Les armes du Hezbollah : un enjeu secondaire mais révélateur
Bien que le thème principal de son discours soit la menace contre les chrétiens, Bassil a également abordé la question des armes du Hezbollah, adoptant une approche qui complète sa vision de la souveraineté nationale. « L’État devrait bénéficier de ces armes afin de pouvoir défendre le Liban et le protéger par une décision de guerre et de paix qu’il détient », a-t-il déclaré, appelant à une gestion « souveraine et responsable » de l’arsenal du groupe chiite. Cette proposition contraste avec les demandes internationales de désarmement total des milices, comme stipulé dans les Résolutions 1559 (2004) et 1701 (2006) de l’ONU.

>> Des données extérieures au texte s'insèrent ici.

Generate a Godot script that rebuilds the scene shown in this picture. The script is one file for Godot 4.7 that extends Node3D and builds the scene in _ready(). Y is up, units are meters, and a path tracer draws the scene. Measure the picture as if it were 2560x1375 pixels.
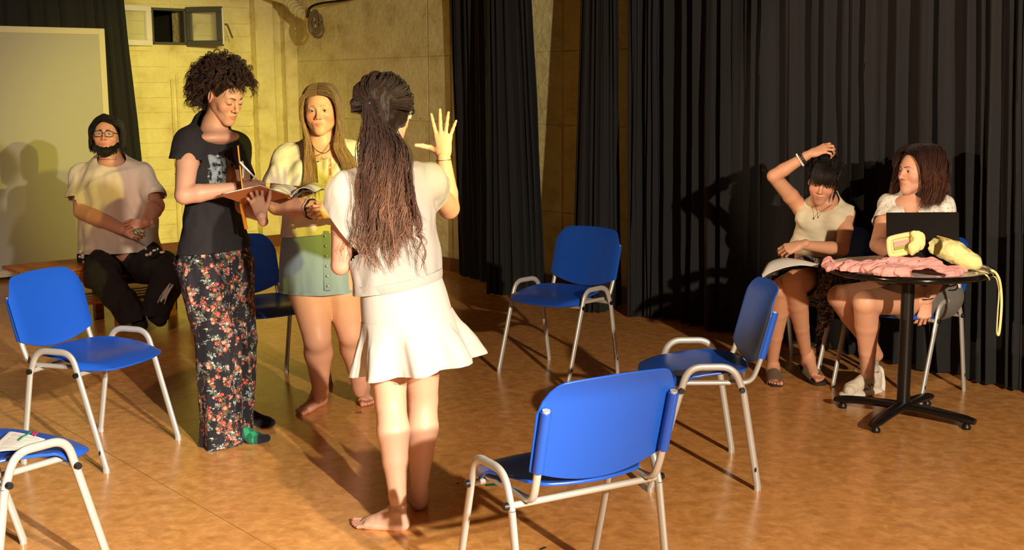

Bassil a rejeté deux extrêmes : « Nous nous opposons à la suppression des armes par une guerre civile au lieu d’un accord, même imposé, et nous nous opposons à une normalisation imposée avec Israël sans droits, au lieu d’une paix juste avec des droits. » Cette position intervient dans un contexte marqué par la guerre de 2024 entre le Hezbollah et Israël, qui a causé des milliers de victimes et déplacé 1,4 million de Libanais. Le cessez-le-feu du 27 novembre 2024, prolongé jusqu’au 18 février 2025, a permis un déploiement accru de l’armée libanaise et de la FINUL dans le Sud, mais Bassil privilégie une intégration des armes sous contrôle étatique plutôt qu’une confrontation interne ou une capitulation face aux pressions extérieures.
Cette approche, bien que moins centrale dans son discours, renforce son argument principal : protéger les composantes du Liban, y compris les chrétiens, nécessite une stabilité interne et une souveraineté nationale, que le CPL veut garantir face à toute tentative de déséquilibre ou d’ingérence.
Un contexte de crise amplifiant les enjeux
Le discours de Bassil s’inscrit dans un Liban confronté à des crises multiples. La crise économique, débutée en 2019, a vu la livre perdre plus de 97 % de sa valeur et plus de 80 % de la population sombrer sous le seuil de pauvreté (estimations 2023). La guerre de 2024 a aggravé les destructions, tandis qu’une sécheresse historique en 2025 affecte l’eau et l’électricité. Sous la présidence de Joseph Aoun, élu en janvier 2025, et le gouvernement de Nawaf Salam, formé en février, le pays tente de se relever, mais les tensions communautaires restent vives.
Bassil, en centrant son discours sur la menace d’élimination des chrétiens, cherche à rallier sa base dans un climat d’incertitude. Le CPL, fondé en 2005 par Michel Aoun, a bâti sa légitimité sur la défense des droits chrétiens, une mission que Bassil réaffirme face à des réformes qui pourraient redessiner le paysage politique au détriment de sa communauté. Sa menace d’une « révolution » et son appel à une laïcité totale positionnent le parti comme un acteur clé dans ce débat, prêt à confronter toute tentative de bouleverser l’équilibre historique du Liban.